Abstract
Neon color spreading is a well established visual illusion in which a colored inducing figure evokes the impression of colored glow spreading through empty (achromatic) regions of space between the colored inducing lines, with a sharp color border around the edge of the induced figure. We asked whether there is a depth spreading effect analogous to the color spreading, whereby the perceived depth of the figure region would form a surface at the depth of the inducing lines with a sharp depth border along the perceived figure boundary. Two alternatives are possible. The inducing lines could be seen as isolated in depth with no effect on the surrounding space, or the lines could induce a smooth surface completion with the background, corresponding to smoothness constraint on stereoscopic depth reconstruction.

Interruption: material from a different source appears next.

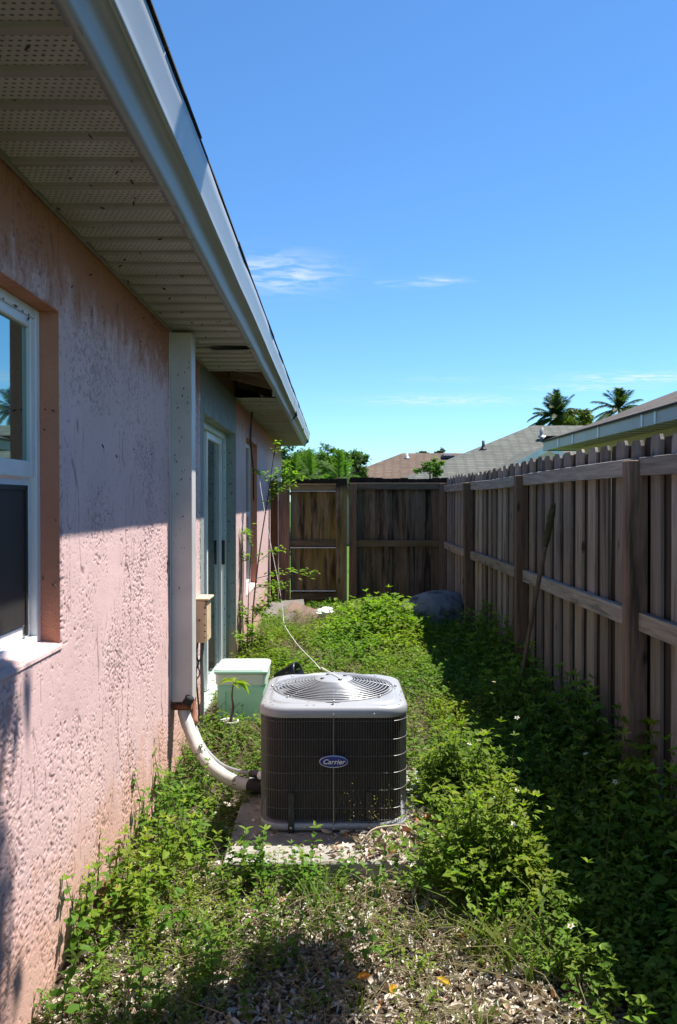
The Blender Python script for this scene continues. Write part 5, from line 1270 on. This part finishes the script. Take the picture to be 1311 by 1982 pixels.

The perceived depth was estimated by selection of which of a set of points matched the perceived the perceived depth of the surrounding space at selected locations across the image. For a group of four subjects, the perceived depth showed strong adherence to the depth of the inducing lines, forming a sharp depth edge at the boundary of the induced figure (a disk) although it was running through empty space. The depth induction was not limited to frontoparallel surfaces, being equally compelling when the surface slanted horizontally in depth. There was no evidence of the operation of a smoothness constraint across the perceived depth edge, although the edge itself represents a form of anisotropic continuity constraint on the form of the induced depth structure. The results place strong constraints on the properties required models of depth reconstruction of object structures implied by sparse disparity cues.